Tuesday, July 26, 2016

My Truth, Your Truth

Last night at the IBC20|30s group, our pastor asked a question about this common phrase "my truth" and "your truth", asking us what we thought of these statements and if there was "truth" in those statements. Put another way, can you have your truth and I have mine and they both be true?

I am a recovering fundamentalist and so I still slightly wince at the phrases my truth and your truth. If truth is true, how can each hold to something different and both be true? I want to jump up and drop the mic of absolute truth and walk off. What I have found is I have held to an overly simplified view of truth and of people, out of fear and laziness of not wanting to actually engage real people in real situations struggling with real issues.

I think much of my--and perhaps your--approach to religion at times can be one in which we adopt a certain set of propositions and truth statements, which gives us comfort in having the "right answer" as we navigate through the complexities of life. It's like the reason young children watch the same movie over and over again--knowing the outcome is comforting in a world that is ever changing. And yet, just as children grow and mature, accepting more complexity and newness and learning to leave the old behind, so too we must leave the simple and move toward the real. And part of embracing this reality is to recognize that people are complex and their reasons for acting and feeling the way they do cannot be squeezed into a simple mold of "black/white", "right/wrong", "good/bad".

We know this about ourselves intrinsically.
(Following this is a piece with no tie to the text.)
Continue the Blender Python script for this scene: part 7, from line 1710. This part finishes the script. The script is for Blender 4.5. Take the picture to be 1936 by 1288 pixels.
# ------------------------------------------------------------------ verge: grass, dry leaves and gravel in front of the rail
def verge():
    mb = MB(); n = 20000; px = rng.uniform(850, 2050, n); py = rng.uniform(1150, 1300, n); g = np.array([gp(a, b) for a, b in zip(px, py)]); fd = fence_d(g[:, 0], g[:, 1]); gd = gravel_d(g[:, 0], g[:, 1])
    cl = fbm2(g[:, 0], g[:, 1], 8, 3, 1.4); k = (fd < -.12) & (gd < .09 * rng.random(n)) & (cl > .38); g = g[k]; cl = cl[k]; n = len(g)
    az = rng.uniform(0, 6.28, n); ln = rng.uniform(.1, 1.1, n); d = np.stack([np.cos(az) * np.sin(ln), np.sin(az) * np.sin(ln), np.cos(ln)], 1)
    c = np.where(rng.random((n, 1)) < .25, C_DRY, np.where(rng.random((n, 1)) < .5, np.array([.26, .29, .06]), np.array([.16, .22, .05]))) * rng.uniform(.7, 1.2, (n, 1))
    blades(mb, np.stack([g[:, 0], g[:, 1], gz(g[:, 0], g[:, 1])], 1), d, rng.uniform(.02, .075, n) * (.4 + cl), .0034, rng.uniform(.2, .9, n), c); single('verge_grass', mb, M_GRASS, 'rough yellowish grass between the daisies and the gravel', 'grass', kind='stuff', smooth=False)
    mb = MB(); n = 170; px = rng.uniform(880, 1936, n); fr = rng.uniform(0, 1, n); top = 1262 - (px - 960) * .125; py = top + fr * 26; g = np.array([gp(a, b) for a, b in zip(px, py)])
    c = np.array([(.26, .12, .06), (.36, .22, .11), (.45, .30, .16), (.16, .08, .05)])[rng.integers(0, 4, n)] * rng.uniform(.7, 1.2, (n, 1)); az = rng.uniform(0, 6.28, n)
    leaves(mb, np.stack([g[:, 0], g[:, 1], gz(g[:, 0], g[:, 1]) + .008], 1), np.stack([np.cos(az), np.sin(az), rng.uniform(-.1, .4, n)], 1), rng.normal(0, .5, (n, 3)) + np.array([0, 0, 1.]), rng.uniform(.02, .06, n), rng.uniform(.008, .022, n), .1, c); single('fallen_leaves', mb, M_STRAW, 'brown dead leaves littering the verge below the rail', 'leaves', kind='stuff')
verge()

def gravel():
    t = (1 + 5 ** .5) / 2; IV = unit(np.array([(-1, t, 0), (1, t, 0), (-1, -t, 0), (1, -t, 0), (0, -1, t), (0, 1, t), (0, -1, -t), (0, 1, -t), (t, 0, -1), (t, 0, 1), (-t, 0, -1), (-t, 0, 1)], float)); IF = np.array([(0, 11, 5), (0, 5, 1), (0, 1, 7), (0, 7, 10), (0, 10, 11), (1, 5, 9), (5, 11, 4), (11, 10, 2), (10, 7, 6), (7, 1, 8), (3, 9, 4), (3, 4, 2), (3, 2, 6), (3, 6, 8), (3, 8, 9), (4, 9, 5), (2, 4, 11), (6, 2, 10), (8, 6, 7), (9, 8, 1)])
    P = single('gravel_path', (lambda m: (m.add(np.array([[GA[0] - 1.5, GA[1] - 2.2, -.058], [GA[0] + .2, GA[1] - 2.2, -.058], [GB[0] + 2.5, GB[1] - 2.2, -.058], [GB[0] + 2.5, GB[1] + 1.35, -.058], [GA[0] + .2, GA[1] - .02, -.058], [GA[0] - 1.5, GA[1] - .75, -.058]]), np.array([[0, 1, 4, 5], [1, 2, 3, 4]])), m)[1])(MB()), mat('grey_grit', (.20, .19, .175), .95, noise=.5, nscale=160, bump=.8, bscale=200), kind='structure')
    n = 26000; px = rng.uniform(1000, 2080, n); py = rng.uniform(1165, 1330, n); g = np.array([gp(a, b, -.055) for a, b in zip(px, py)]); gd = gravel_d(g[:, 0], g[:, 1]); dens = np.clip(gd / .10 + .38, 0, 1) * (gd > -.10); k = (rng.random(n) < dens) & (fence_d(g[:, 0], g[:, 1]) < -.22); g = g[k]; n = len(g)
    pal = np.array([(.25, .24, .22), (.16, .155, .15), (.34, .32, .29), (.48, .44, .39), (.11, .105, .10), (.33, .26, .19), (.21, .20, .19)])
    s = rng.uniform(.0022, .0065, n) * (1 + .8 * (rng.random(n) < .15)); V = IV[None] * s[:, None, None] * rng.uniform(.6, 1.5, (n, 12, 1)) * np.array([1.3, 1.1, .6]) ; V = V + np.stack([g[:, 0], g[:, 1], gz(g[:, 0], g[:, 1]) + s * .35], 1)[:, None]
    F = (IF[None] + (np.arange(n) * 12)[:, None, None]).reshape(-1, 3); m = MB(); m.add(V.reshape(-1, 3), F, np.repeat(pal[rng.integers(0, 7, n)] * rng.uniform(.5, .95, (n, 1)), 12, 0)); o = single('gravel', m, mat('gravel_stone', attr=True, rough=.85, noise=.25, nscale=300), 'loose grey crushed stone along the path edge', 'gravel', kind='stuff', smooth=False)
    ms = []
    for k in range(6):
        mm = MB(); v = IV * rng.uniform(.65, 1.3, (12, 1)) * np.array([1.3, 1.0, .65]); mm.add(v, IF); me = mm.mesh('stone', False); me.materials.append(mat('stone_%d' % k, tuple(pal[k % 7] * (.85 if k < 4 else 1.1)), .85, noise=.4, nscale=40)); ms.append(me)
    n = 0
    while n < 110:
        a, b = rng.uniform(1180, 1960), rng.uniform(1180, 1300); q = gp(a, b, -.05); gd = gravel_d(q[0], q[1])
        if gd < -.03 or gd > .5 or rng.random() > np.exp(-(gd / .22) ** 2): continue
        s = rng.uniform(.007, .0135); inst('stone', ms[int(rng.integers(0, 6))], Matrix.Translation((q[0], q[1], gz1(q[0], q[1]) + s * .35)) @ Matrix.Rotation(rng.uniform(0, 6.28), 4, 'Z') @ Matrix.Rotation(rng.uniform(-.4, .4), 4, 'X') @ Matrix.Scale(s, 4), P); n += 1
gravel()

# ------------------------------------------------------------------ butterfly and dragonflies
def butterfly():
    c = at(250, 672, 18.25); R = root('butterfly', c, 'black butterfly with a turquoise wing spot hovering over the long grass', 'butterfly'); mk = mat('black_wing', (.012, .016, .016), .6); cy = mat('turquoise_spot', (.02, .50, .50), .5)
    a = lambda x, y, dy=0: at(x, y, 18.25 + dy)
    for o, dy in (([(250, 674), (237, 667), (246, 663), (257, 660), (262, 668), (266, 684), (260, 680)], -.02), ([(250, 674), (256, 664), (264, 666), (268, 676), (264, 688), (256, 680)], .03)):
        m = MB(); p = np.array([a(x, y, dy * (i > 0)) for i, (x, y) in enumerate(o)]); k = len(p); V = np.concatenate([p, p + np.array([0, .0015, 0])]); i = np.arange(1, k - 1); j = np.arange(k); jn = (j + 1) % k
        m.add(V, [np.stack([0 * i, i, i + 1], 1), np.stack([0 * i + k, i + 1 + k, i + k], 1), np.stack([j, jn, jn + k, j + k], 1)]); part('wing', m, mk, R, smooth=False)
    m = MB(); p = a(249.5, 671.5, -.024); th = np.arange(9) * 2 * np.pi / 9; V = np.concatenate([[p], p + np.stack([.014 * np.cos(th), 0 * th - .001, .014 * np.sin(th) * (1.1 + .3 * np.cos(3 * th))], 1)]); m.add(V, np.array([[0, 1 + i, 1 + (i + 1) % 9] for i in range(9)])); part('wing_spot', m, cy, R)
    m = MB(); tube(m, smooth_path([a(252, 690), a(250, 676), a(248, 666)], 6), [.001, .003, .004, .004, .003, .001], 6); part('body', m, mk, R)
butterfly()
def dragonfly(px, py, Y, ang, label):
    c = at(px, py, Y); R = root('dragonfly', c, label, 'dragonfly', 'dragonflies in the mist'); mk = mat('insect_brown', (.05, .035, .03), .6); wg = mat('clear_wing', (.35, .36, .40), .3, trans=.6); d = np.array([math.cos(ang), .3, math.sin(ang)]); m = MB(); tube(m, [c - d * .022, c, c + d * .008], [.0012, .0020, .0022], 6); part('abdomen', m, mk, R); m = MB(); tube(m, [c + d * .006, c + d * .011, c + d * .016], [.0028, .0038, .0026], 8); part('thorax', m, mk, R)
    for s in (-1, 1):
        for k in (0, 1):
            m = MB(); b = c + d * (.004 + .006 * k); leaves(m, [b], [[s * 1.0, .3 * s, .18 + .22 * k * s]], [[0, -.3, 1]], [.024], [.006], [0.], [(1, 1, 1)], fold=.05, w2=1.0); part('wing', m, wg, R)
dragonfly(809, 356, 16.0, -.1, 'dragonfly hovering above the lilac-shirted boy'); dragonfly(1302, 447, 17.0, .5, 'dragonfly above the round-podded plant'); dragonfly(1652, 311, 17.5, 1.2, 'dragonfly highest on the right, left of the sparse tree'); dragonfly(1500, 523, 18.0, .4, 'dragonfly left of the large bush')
If I choose to work out, I am doing it 1) so that I might feel better, 2) because it is healthy, 3) so that I might eat more, 4) to look better physically, 5) to burn off that extra cookie I had last night, 6) because I feel guilty for skipping these last few days, and there are at least several other reasons on top of these that I am not even aware of! And all of these are true! And this is the simplest of examples. Imagine the complexity of intention regarding things so much bigger!

I do want to affirm that there is absolute truth and that there is an unchanging, ever solid center of reality that is always true--God Himself, revealed to us in Jesus Christ, spoken through the Spirit in the Scriptures, and acknowledged in the regula fidei. None of this "my truth" and "your truth" is intended to supplant or cast this aside. But we would be wise to exercise caution in what we hold in that solid center and what might actually be outside of it. I know my tendency is and has been to drag as much into that rigid center because it asks so little of me. After all, it's much easier to walk around like the priest or Levite in the story of the Good Samaritan than it is to enter into the messiness of another's life--a messiness that requires me to acknowledge their truth and to love with Christ's love.